I suppose I’m now wondering what the definition of a ‘real
woman’ is; is a real woman indeed the one in the photo who looks after herself?
Or the one I saw stumbling out of the pub last night with a tank top two sizes
two small squeezed over her ample beer belly, or is it the woman on the corner
that sells The Big Issue (a local magazine over here sold by the homeless) who is
missing three of her teeth. Trust me, I make no judgments here, the woman is very sweet and is trying to make her way in this world, I’m just wondering who is defining a real woman these days and
what exactly that entails? And furthermore, how much realness do we really want
to see in our ads? Cause trust me, I see REAL every time I go into a changing room
under that florescent lighting and it scares the crap out of me!
On the other hand, let's be honest, clothing looks better on
tall thin models who are hot. That's the truth, and I can take it. In fact, I’m
not sure I want to see women ladened with cellulite trudging down a runway like
a Clydesdale as they do their best to squeeze into some haute couture number.
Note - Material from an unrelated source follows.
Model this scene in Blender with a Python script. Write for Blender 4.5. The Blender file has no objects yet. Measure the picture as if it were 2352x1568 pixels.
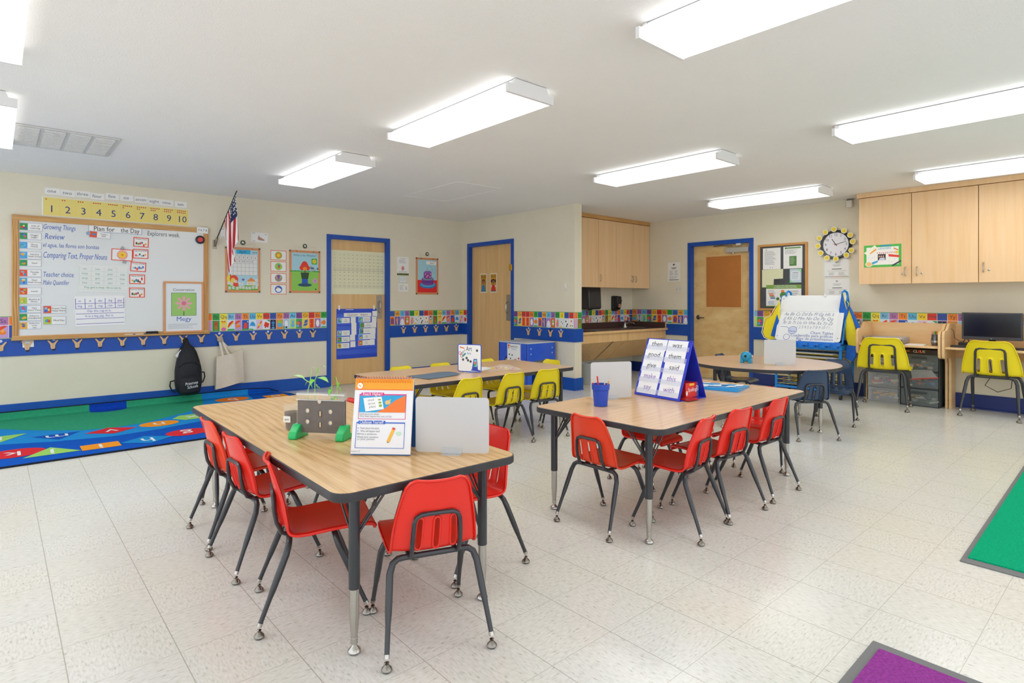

Fashion - to me anyway - is a world of fantasy, (have you seen some of those
outfits, who would wear that stuff anyway??) I know that these women are
starving their asses off - and I like food far too much to starve - but damn can they make a dress look good. I also
understand that if you don't quickly realize that you have to work with what
you've got, you're going to have one tortured existence. I'll never be Amazonian
like most of these women, but I'd like to see any of them wrap one of their
legs around their neck - I may be short, but I'm bendy as hell. And that my
friends can be a definite asset. :-)
Don't get me wrong – along with millions of women out in the
world – I do my fair share of retouching before I leave the house. (Studio
Fix by Mac, how I love thee!) But what has been happening for some time is that
retouching has gone from a few simple fixes - remove some cellulite here, a
dark circle there - to an all out whitewash that makes the model or celebrity
look like some wax-like freak with skin like the Velveteen rabbit, who doesn't
exist in nature. The funniest photos are those of the celebs over 40 that
end up so bleached and wrinkle free, that their faces look like they’ve been
blasted into oblivion. And the irony, the next day you’ll see a real photo of
them out and about clutching to their oversized glasses that cover half their
faces and they look nothing like their photo. Cause well, they're human and
humans AGE. Trust me I wish we could get around this, but it's not going to
happen anytime soon.
It's a business, and there is product to sell, so I
understand the clients wanting to put their best foot forward. But I don’t know
about anyone else, but I’m not buying so and so's latest night cream cause
Julia Roberts looks like a five year plastic doll old in her photo. I’ve been
around long enough to know that most creams don’t do squat. In fact, I think
I’d be more compelled to buy a product if the photo showed me a woman who had a
few wrinkles, some eyebags for good measure, and then showed me how this
product helped cover up some of that damage. Here's a campaign I could get
behind: "Do you look exhausted, those wrinkles and sun spots starting to show?
Here's a cream that won't work miracles - cause honey you ain't 20 anymore -
but at least people won't turn and run from you screaming in the
supermarket." Now that I could get behind.